While he’s abandoned period garb and geeky hairstyles in “What If,” he’s not the guy the leading lady (Zoe Kazan) is initially interested in. He’s a kind-hearted med school dropout — the one she vents to about her more attractive boyfriend; the one she eats greasy diner food with. He’s always there, so she never sees him as an option. The movie, being released by CBS Films, has earned positive reviews, with some critics comparing it to the indie romance “(500) Days of Summer.”
Kazan, a Yale graduate and the granddaughter of director Elia Kazan, prides herself on her work ethic. She makes sure, she says, to be off-book before production begins and always shows up early to set. But on “What If,” Radcliffe always had her beat.
“Before filming began,” says the picture’s director, Michael Dowse, “he asked for a crew list so that he could memorize the names of all of the crew members. I’ve never heard of an actor doing that.”
Kazan understood this as not merely an indication of her co-star’s drive but as a means of self-preservation.
“I think there’s a temptation to look at someone like him and say, ‘Oh, he got everything handed to him,’” the actress explains. “There’s an expectation that someone in that position might not behave 100% well. So he never wants anyone to be able to say that he was a diva — ever.”
‘That other thing’
Radcliffe spends a lot of time thinking about how others perceive him. As Kazan observes, he’s particularly sensitive about being considered an ingrate. While recalling how much fun he had secretly wearing a Spider-Man costume at this year’s Comic-Con, he pauses to emphasize that he doesn’t “want it to come across like ‘Oh, I’m just trying to be normal, or whatever.’”
“But,” he continues hesitantly, “there was something incredibly lovely about being able to interact with people without that other thing getting in the way.”
That other thing — his fame — often leaves him feeling marooned. A Brit who has spent no more than a month in Hollywood since he became world famous 14 years ago, Radcliffe spends most of the year in New York. There, he says, he keeps his eyes directly on the sidewalk, but people still approach him during meals to ask for photos. He’s used to it, and he doesn’t want to seem like a jerk, so he obliges.
“I don’t have a sense of which parts of my life are just for me,” he admits, “and which parts are kind of owned by everybody.”

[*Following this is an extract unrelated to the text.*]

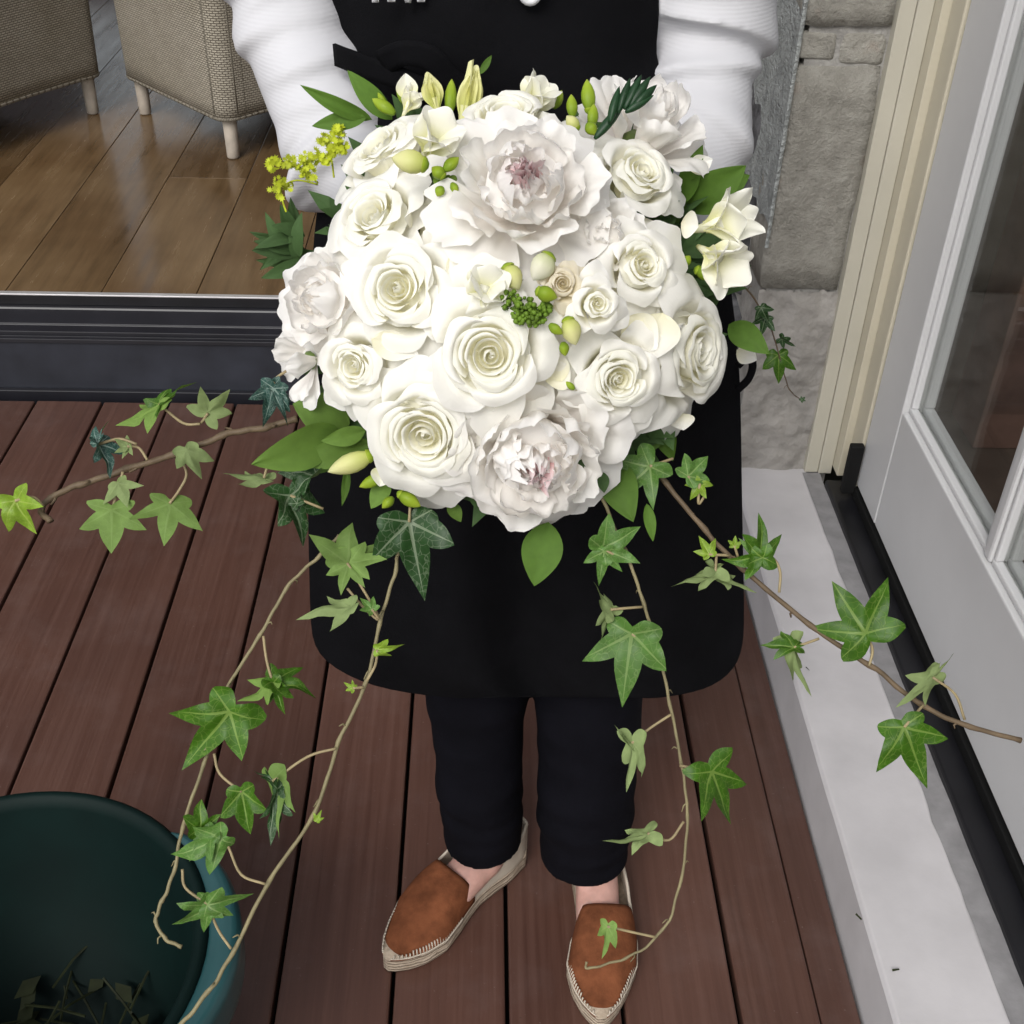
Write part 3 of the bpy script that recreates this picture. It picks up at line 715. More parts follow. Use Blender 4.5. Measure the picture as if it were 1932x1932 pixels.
# espadrilles
def half_w(t):
    K = [(0, .020), (.05, .029), (.2, .034), (.4, .035), (.6, .043), (.72, .0445), (.84, .0345), (.92, .0235), (.97, .0130), (1, .004)]
    for (a, p), (b, q) in zip(K, K[1:]):
        if t <= b: return lerp(p, q, smooth((t-a)/(b-a)) if b < .6 else (t-a)/(b-a))
    return .004
def shoe(heel, tip, flip):
    d = (tip-heel); L = d.length; d = d / L; s_ = d.cross(Vector((0,0,1))); up = Vector((0,0,1))
    def P(t, x, z_): return heel + d*(t*L) + s_*(x + flip*.010*math.sin(math.pi*min(1, t*1.1))**2) + up*z_
    sh = None
    mb = MB(); N = 40; secs = []
    def outline(sc, z_):
        o = [P(t, half_w(t)*sc, z_) for t in [i/N for i in range(N+1)]] + [P(t, -half_w(t)*sc, z_) for t in [i/N for i in range(N, -1, -1)]]
        return o
    rings = [(.96, .001), (1.02, .006), (1.03, .013), (.99, .0165), (1.03, .020), (1.02, .027), (.97, .030)]
    vs = []
    for sc, z_ in rings: vs += outline(sc, z_)
    n = 2*(N+1); mb.add(vs, [(j*n+i, j*n+(i+1) % n, (j+1)*n+(i+1) % n, (j+1)*n+i) for j in range(len(rings)-1) for i in range(n)] + [tuple(range(n))[::-1], tuple((len(rings)-1)*n+i for i in range(n))])
    sh = mb.build('shoe', MT['jute'], per, clean=True)
    def hgt(t): return .030 + .034*math.sin(math.pi*min(1, (1-t)/.9))**.7 * (1 if t > .5 else 1)
    def capf(u, v):
        t = lerp(.49, .99, v); a = math.pi*u
        t2 = t - .035*math.sin(a)*(1-v)*0 + (.04*abs(math.cos(a))**2)*(1-v)*-1
        w = half_w(t2)*.985; h = .026 + (.040*smooth((1.02-t2)/.42) + .010*(1-smooth((t2-.5)/.2)))
        e = .8
        return P(t2, w*math.copysign(abs(math.cos(a))**e, math.cos(a)), .026 + (h-.026)*math.sin(a)**.75)
    mb = MB(); mb.grid(capf, 28, 22); mb.build('toe_cap', MT['suede'], sh, solid=.002)
    def qf(u, v):   # heel quarter, a U-shaped wall
        k = u*2-1; t = .56*abs(k)**1.0; sg = 1 if k > 0 else -1
        w = half_w(t) if abs(k) > .02 else .0
        if abs(k) < .10: w = half_w(0)*math.sin(abs(k)/.10*math.pi/2); t = 0 - .012*math.cos(abs(k)/.10*math.pi/2)
        top = .030 + .034*(1 - .62*smooth((abs(k)-.55)/.45)) + .014*math.exp(-(k/.25)**2)
        return P(t, sg*w*(.985 - .08*v), lerp(.024, top, v))
    mb = MB(); mb.grid(qf, 60, 6); mb.build('heel_quarter', MT['canvas'], sh, solid=.002)
    mb = MB(); mb.tube([qf(u/60, 1.0) for u in range(61)], .0022, 6); mb.build('binding', MT['canvas'], sh)
    mb = MB()
    for sg in (1, -1):
        for i in range(26):
            t = .58 + .40*i/25; a, b = P(t, sg*half_w(t)*1.01, .0285), P(t-.004, sg*half_w(t-.004)*.93, .0395 - .004*(t > .9))
            mb.tube([a, a.lerp(b, .5) + up*.001, b], .0011, 5)
        mb.tube([P(.57 + .42*i/30, sg*half_w(.57 + .42*i/30)*1.02, .0295) for i in range(31)], .0012, 5)
    mb.build('stitching', MT['canvas'], sh, kind='stuff')
shoe(*SHOES[0], 1); shoe(*SHOES[1], -1)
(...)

In a way, it’s an attitude that probably makes things easier, says Dane DeHaan, who acted with Radcliffe in “Kill Your Darlings” and has since become one of his best friends. Sometimes the two of them go out to play pingpong — Radcliffe sporting a baseball cap to avoid recognition. And if “someone wants a picture or an autograph, he’ll do it and move on and keep playing pingpong,” DeHaan says. “It’s not an obstacle in his life. I’ve seen it the other way around, when people act like it’s this burden — but Dan just accepts it and doesn’t try to change it.”
Others close to Radcliffe, meanwhile, have had a harder time reconciling Radcliffe’s self-sacrificing nature. After a news conference at the Toronto International Film Festival last year, the actor’s “What If” co-star, Adam Driver, was so incensed by how reporters treated Radcliffe that he began to shake.

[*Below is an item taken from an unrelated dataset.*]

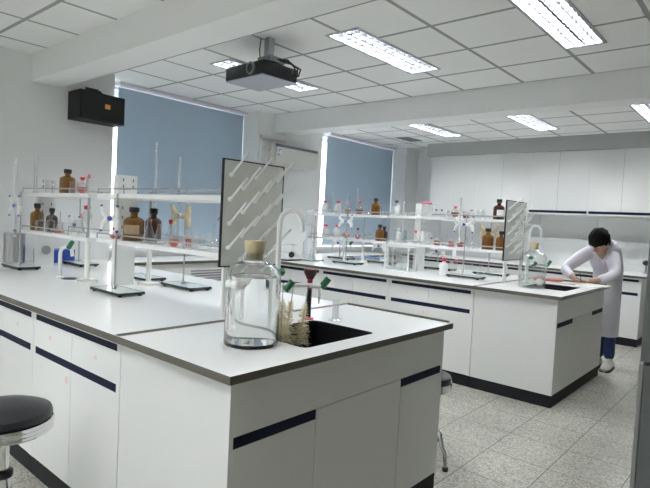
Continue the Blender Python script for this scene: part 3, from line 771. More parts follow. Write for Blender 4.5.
# ------------------------------------------------------------------ retort stands
def stand(x, y, label, rod=.57, rz=0.0, clamp=.40, cm=WPL, km=BLUEK, group='retort stands on the benches', rx=-.03):
    t = thing('retort_stand', label, 'stand', (x, y, H), rz, group)
    m = MB(); m.box(-.16, .16, -.075, .075, .012, .022); m.build('base_plate', GLASSPL, t, smooth=False)
    m = MB(); m.box(-.164, .164, -.079, -.0755, .009, .023); m.box(-.164, .164, .0755, .079, .009, .023); m.box(-.164, -.1605, -.0755, .0755, .009, .023); m.box(.1605, .164, -.0755, .0755, .009, .023); m.build('rim', PLEDGE, t, smooth=False)
    for sx in (-1, 1):
        for sy in (-1, 1): MB().cyl((sx*.145, sy*.06, 0), (sx*.145, sy*.06, .0118), .012).build('foot', RUBBER, t)
    m = MB(); m.cyl((rx, 0, .022), (rx, 0, rod), .0055); m.lathe([(.014, .0222), (.014, .034), (.008, .042)], (rx, 0, 0), 12); m.build('rod', STEEL, t)
    if clamp:
        c = MB(); z = clamp
        c.box(rx-.055, rx+.055, -.034, -.008, z-.017, z+.017, bev=.005)
        for s in (-1, 1):
            for q in (-1, 1): c.tube([(rx+s*.05, -.022, z), (rx+s*.082, -.036, z+q*.030), (rx+s*.090, -.044, z+q*.066)], [.020, .018, .012], 8)
        k = c.build('butterfly_clamp', cm, t)
        d = MB(); d.lathe([(.011, 0), (.014, .004), (.014, .016), (.009, .020)], (rx, -.035, z), 12, axis=(0, -1, 0))
        d.build('knob', km, k)
        for s in (-1, 1):
            for q in (-1, 1): MB().sph((rx+s*.091, -.046, z+q*.070), .0085).build('clamp_tip', km, k)
    return t
stand(2.03, .535, 'retort stand with blue-knobbed clamp at the left end of the near bench', clamp=.465)
stand(3.50, .522, 'nearest retort stand on the near bench, in front of the white socket column', clamp=.425)
stand(3.50, .985, 'retort stand with a yellowish clamp behind the right half of the near racks', clamp=.455, cm=YELP, km=STEEL)
stand(2.99, .985, 'small retort stand behind the near racks, beside the yellowish clamped one', clamp=0, rx=.05)
t = stand(1.95, 1.02, 'retort stand near the blue boxes on the near bench', clamp=.33)
GS = 'retort stands on the benches'
stand(2.70, 3.66, 'retort stand in front of the far racks below the orange flask', rod=.55, clamp=.47)
stand(2.20, 4.16, 'retort stand behind the far racks next to the window', clamp=.2)
stand(2.80, 4.18, 'retort stand behind the far racks below the amber bottle', clamp=.2)
stand(3.55, 4.20, 'retort stand behind the far racks below the white pitchers', clamp=.2)
stand(4.12, 3.655, 'retort stand with white clamp in front of the right half of the far racks', rod=.60, clamp=.50)
stand(4.12, 4.22, 'retort stand behind the far racks below the amber bottles', clamp=.44, cm=YELP, km=STEEL)
def burette(x, y, z0, z1, label, r=.009, cm=WPL):
    t = thing('burette', label, 'burette', (x, y, z0), 0)
    h = z1-z0
    MB().lathe([(.0015, 0), (.003, .03), (r, .05), (r, h-.004), (r*1.3, h)], seg=12, caps=False).build('glass_tube', GLASSB, t)
    MB().lathe([(.012, .026), (.012, .034)], seg=10).build('stopcock', cm, t)
    return t
burette(3.05, 1.02, 1.30, 1.80, 'tall glass burette in front of the nearer blue blind, left one')
burette(3.43, .955, 1.12, 1.68, 'glass burette held by the yellowish clamp', cm=RED)
burette(2.69, 3.62, 1.15, 1.62, 'glass burette clamped in front of the far racks', cm=WPL)
burette(4.05, 3.605, 1.15, 1.60, 'glass burette clamped in front of the far racks, right half')
burette(2.04, .485, 1.06, 1.66, 'glass burette on the leftmost retort stand')
# distillation flask held on the stand by the blue boxes
t = thing('separating_funnel', 'white separating funnel with red stopper between the near shelves', 'funnel', (2.885, .625, ZA1+.075))
m = MB(); m.lathe([(.03, -.075), (.03, -.071), (.004, -.068)], seg=16); m.cyl((.0, .02, -.071), (.0, .02, .06), .003, seg=6); m.box(-.012, .012, -.0, .022, .012, .018); m.build('holder', WPL, t)
MB().lathe([(.004, 0), (.004, .02), (.03, .055), (.034, .07), (.022, .09), (.010, .098), (.010, .104)], seg=16).build('bowl', GLASSF, t)
MB().lathe([(.012, .1045), (.020, .106), (.022, .125), (.01, .132)], seg=14).build('stopper', RED, t)
MB().tube([(.025, .0, .075), (.055, 0, .06), (.07, 0, .02)], .004, 6).build('side_arm', GLASS, t)

# ------------------------------------------------------------------ near bench odds
t = thing('steel_canister', 'stainless steel canister on the bench by the left wall', 'canister', (1.65, .62, H))
MB().lathe([(.075, 0), (.078, .006), (.078, .245), (.074, .25), (.02, .256), (0, .256)], seg=28).build('body', STEEL, t)
MB().lathe([(.012, .256), (.014, .264), (.010, .275), (0, .276)], seg=12).build('lid_knob', BLACK, t)
for i in range(3):
    t = thing('storage_tray', ('blue plastic tray at the bottom of the stack by the left wall', 'blue plastic tray in the middle of the stack by the left wall', 'blue plastic tray on top of the stack by the left wall')[i], 'tray', (1.64, .94, H+.036*i), math.radians(8), 'stacked blue trays')
    m = MB(); m.box(-.09, .09, -.13, .13, 0, .004); m.box(-.09, -.086, -.13, .13, .004, .033); m.box(.086, .09, -.13, .13, .004, .033); m.box(-.086, .086, -.13, -.126, .004, .033); m.box(-.086, .086, .126, .13, .004, .033)
    m.build('tray_shell', BLUEP, t, smooth=False)
    m = MB(); m.box(-.094, .094, -.134, .134, .0332, .0358); m.build('lid', BLUEP, t, smooth=False)
def cup_tap(x, y, label):
    t = thing('bench_tap', label, 'tap', (x, y, H), math.radians(38), 'white bench taps with green levers')
    MB().tube([(0, 0, 0), (0, 0, .17), (.01, 0, .20), (.045, 0, .215), (.078, 0, .195), (.084, 0, .15)], .012, 12).build('spout', WPL, t)
    MB().lathe([(.028, 0), (.028, .006), (.014, .014)], seg=16).build('base', WPL, t)
    MB().cyl((.066, -.02, .208), (.098, -.03, .250), .017, .014).build('lever', GREEN, t)
    m = MB(); m.lathe([(.055, 0), (.055, .003), (.045, .004), (.040, .001), (0, .0008)], (.075, -.005, 0), 20); m.build('drip_cup', BLACK, t)
    return t
cup_tap(2.72, .53, 'white bench tap with green lever under the near left rack')
cup_tap(2.50, 3.83, 'white bench tap with green lever under the far racks')

# aspirator bottle
t = thing('aspirator_bottle', 'large clear glass aspirator bottle full of water, with stopper, beside the near sink', 'bottle', (4.875, .327, H), math.radians(88))
R = .103
outer = [(R*.97, 0), (R, .008), (R, .245), (R*.985, .265), (R*.90, .286), (R*.70, .302), (R*.45, .312), (.040, .322), (.039, .334), (.045, .339), (.046, .344)]
inner = [(.034, .344), (.033, .322), (R*.45-.004, .307), (R*.70-.003, .2975), (R*.90-.004, .281), (R*.985-.004, .262), (R-.004, .245), (R-.004, .020), (R*.93, .013), (0, .012)]
MB().lathe([(0, 0)] + outer + inner, seg=48, caps=False).build('glass_body', BIGGLASS, t)
MB().lathe([(0, .0125), (R*.93, .0135), (R-.0042, .0205), (R-.0042, .243), (R*.985-.0042, .256), (0, .256)], seg=48, caps=False).build('water', WATER, t)
MB().lathe([(0, .318), (.0325, .318), (.0335, .344), (.036, .350), (.040, .384), (.040, .390), (0, .390)], seg=28, caps=False).build('stopper', CORK, t)
m = MB(); a = (-R-.001, 0, .235); m.cyl((-R+.002, -.005, .235), (-R-.02, -.005, .235), .014); m.lathe([(.011, 0), (.018, .006), (.018, .030), (.012, .036)], (-R-.012, -.020, .232), 16, axis=(.2, -1, .05)); m.sph((-R+.012, -.045, .233), .015, (1.3, 1, 1))
m.build('tap', WPL, t)
m = MB(); m.tube([(-R-.012, -.005, .232), (-R-.014, -.006, .18), (-R-.008, -.008, .15)], .006, 8); m.build('tap_nozzle', GLASS, t)

# lab faucet at the near sink
def faucet(x, y, label, s=1.0):
    t = thing('laboratory_faucet', label, 'faucet', (x, y, H), 0, 'three-way laboratory faucets at the sinks')
    t.scale = (s, s, s)
    MB().lathe([(.030, 0), (.030, .008), (.016, .02), (.016, .215), (.020, .218), (.020, .245), (.013, .25)], seg=18).build('column', WPL, t)
    pts = [(0, 0, .245), (0, 0, .450)] + [(.0+.044-.044*math.cos(a), .03*(1-math.cos(a)), .450+.066*math.sin(a)) for a in [math.radians(d) for d in range(15, 181, 15)]] + [(.089, .06, .435), (.092, .062, .42)]
    MB().tube(pts, .0125, 12).build('gooseneck', WPL, t)
    m = MB(); m.cyl((.02, -.002, .23), (.045, -.02, .235), .013, .018); m.sph((.045, -.02, .235), .018, (1, 1, .7)); m.build('lever', GREEN, t)
    m = MB(); m.tube([(.0, .0, .165), (.05, .012, .175), (.10, .12, .172), (.12, .165, .168)], .0105, 10); m.tube([(.115, .155, .168), (.118, .162, .14), (.118, .162, .118)], .007, 8); m.build('side_arm', WPL, t)
    m = MB(); m.cyl((.045, .008, .150), (.068, .034, .192), .018, .016); m.build('side_valve', GREEN, t)
    m = MB(); m.cyl((.118, .172, .160), (.141, .200, .205), .017, .016); m.build('side_valve', GREEN, t)
    m = MB(); m.lathe([(.003, 0), (.005, .03), (.007, .034)], (.118, .162, .085), 10); m.build('nozzle', ALU, t)
    return t
faucet(4.62, .70, 'white three-way faucet with green valves at the near sink')
faucet(4.62, 3.83, 'white three-way faucet with green valves at the far sink')

# brushes
def brush(x, y, z, top, r, h, label):
    d = Vector(top)-Vector((x, y, z)); L = d.length
    t = thing('bottle_brush', label, 'brush', (x, y, z), 0, 'straw coloured bottle brushes by the near sink')
    q = Vector((0, 0, 1)).rotation_difference(d)
    t.rotation_mode = 'QUATERNION'; t.rotation_quaternion = q
    MB().cyl((0, 0, .0), (0, 0, L), .0022, seg=6).build('wire_handle', GREYK, t)
    m = MB(); n = 300
    for i in range(n):
        z_ = h*(i+.5)/n; a = i*2.39996+random.uniform(-.2, .2); rr = r*(1-.72*(z_/h)**1.3)*random.uniform(.8, 1.15); dz = random.uniform(-.02, .012)
        m.cyl((.001*math.cos(a), .001*math.sin(a), z_), (rr*math.cos(a), rr*math.sin(a), max(.002, z_+dz)), .0011, .0006, seg=3, caps=False)
    m.build('bristles', STRAW, t)
    return t
brush(4.885, .475, .838, (4.76, .60, 1.05), .050, .19, 'straw bottle brush nearest the big glass bottle')
brush(4.85, .53, .815, (4.75, .68, 1.05), .044, .20, 'straw bottle brush leaning over the black sink, middle one')
brush(4.87, .60, .805, (4.76, .76, 1.03), .044, .20, 'straw bottle brush farthest from the big glass bottle')

# eyewash / rinse nozzle
t = thing('eyewash_nozzle', 'dark red eyewash nozzle standing behind the near sink', 'nozzle', (4.665, .875, H))
MB().lathe([(.026, 0), (.027, .004), (.024, .008), (.012, .010)], seg=20).build('foot_ring', PINK, t)
MB().lathe([(.012, .0105), (.012, .145), (.014, .147)], seg=16).build('dark_tube', BLACK, t)
MB().lathe([(.0135, .1475), (.0135, .190), (.016, .192)], seg=16).build('red_neck', DRED, t)
MB().lathe([(.016, .1925), (.022, .205), (.031, .222), (.033, .240), (.030, .241)], seg=22).build('cup', DCUP, t)
MB().lathe([(.029, .2412), (.018, .2415), (0, .239)], seg=20, caps=False).build('spray_face', DRED, t)
cyl_meas(4.775, .945, H+.0005, .016, .10, 'short clear glass cylinder behind the near sink')

# ------------------------------------------------------------------ far bench odds
t = thing('aspirator_bottle', 'clear glass aspirator bottle with stopper at the far sink', 'bottle', (4.79, 3.50, H), math.radians(20))
R = .108
MB().lathe([(R*.97, 0), (R, .008), (R, .235), (R*.97, .26), (R*.8, .285), (R*.5, .30), (.036, .315), (.035, .33), (.041, .338)], seg=32).build('glass_body', GLASS, t)
MB().lathe([(R*.9, .004), (R*.95, .01), (R*.95, .10)], seg=28).build('water', glassy('water_thin', (.94, .96, .95), .3, .06), t)
MB().lathe([(.030, .322), (.034, .34), (.038, .372), (.036, .378)], seg=20).build('stopper', CORK, t)
t = thing('paper_towel', 'pale rag lying behind the glass bottle at the far sink', 'rag', (4.80, 3.665, H))
m = MB(); m.sph((0, 0, .035), .05, (.7, .45, .68), 12); m.build('cloth', CREAM, t)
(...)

“Adam was like, ‘They were really rude to you. All they asked you were Harry Potter questions. How can you stand that?’” Radcliffe recalls. “And I was like, ‘I don’t know.’ I don’t have any standard by which I think I should be treated.”
Sometimes, of course, flashes of anger show. At least in the U.S., he says, fans are usually excited to meet him. In his native England — where he spends a few months a year for tax purposes — he often feels like he’s the butt of a joke.

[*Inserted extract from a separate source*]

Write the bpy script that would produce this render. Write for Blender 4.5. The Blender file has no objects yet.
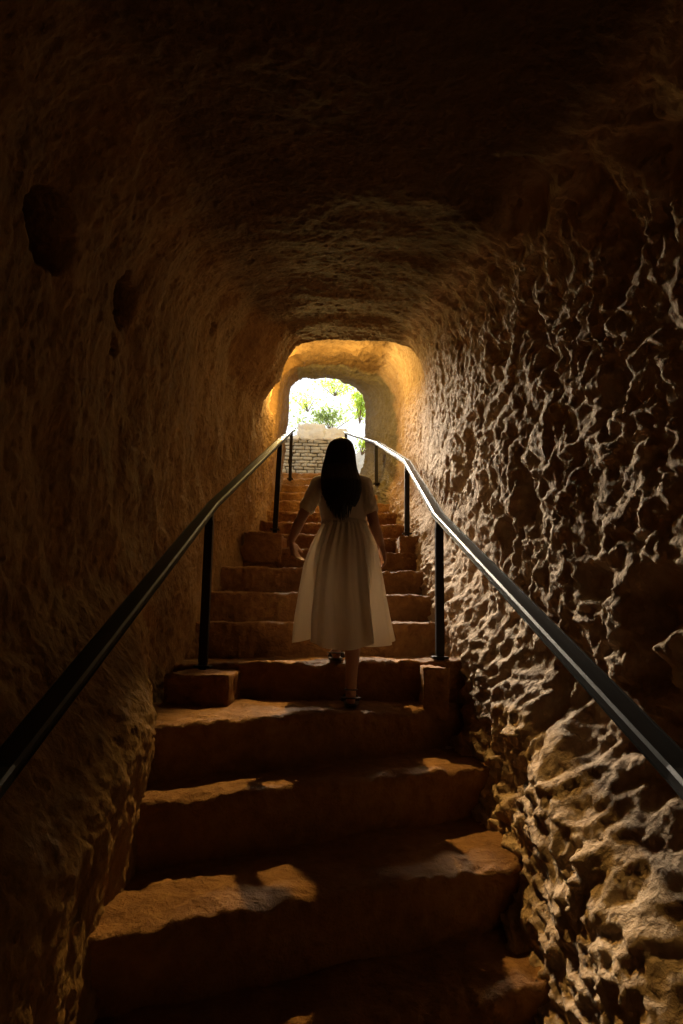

“If I meet someone in a bar there, it’s like, ‘Who is gonna make a joke first? Who wants to come up to me in front of all their mates and make some ... ‘Harry Potter’ joke to win points in front of all their mates? And then I look at them, like, ‘Do you actually think I’m going to laugh?’”
Make no mistake — as respectful as Radcliffe may be toward the Potter franchise and its fans, he’s trying to distance himself from it. He turned down a part playing himself in the spoof “This Is the End” because the jokes all had to do with his most famous role. (Emma Watson turned up in the film instead, poking fun at her image as Hermione.) He also declined to make appearances at Universal’s Potter theme park and has said he will not make a cameo in the film spinoff “Fantastic Beasts and Where to Find Them.”
“I had to have a conversation with Warner Brothers because I kept saying ‘no,’ and in America people think saying ‘no’ means ‘I want more money,’” he says. “And I was like, ‘No, really, you don’t understand. I just feel uncomfortable putting the robes on and pretending to be this character I played when I was a child.’”
Instead, he’s been working consistently to get fans to see him as someone else. His next two films involve intense physical transformation: In the dark fantasy “Horns,” his diabolical character spouts a pair of gnarly horns, and he walks with a hunched back as Igor in a new remake of “Frankenstein.”
“I have to be in this for the long game now,” Radcliffe says, “because I’m probably not going to be in something for some time — if ever — that is seen as widely as Harry Potter. I have to make enough movies that eventually, whether you like it or not, you’ll see me in a different role.”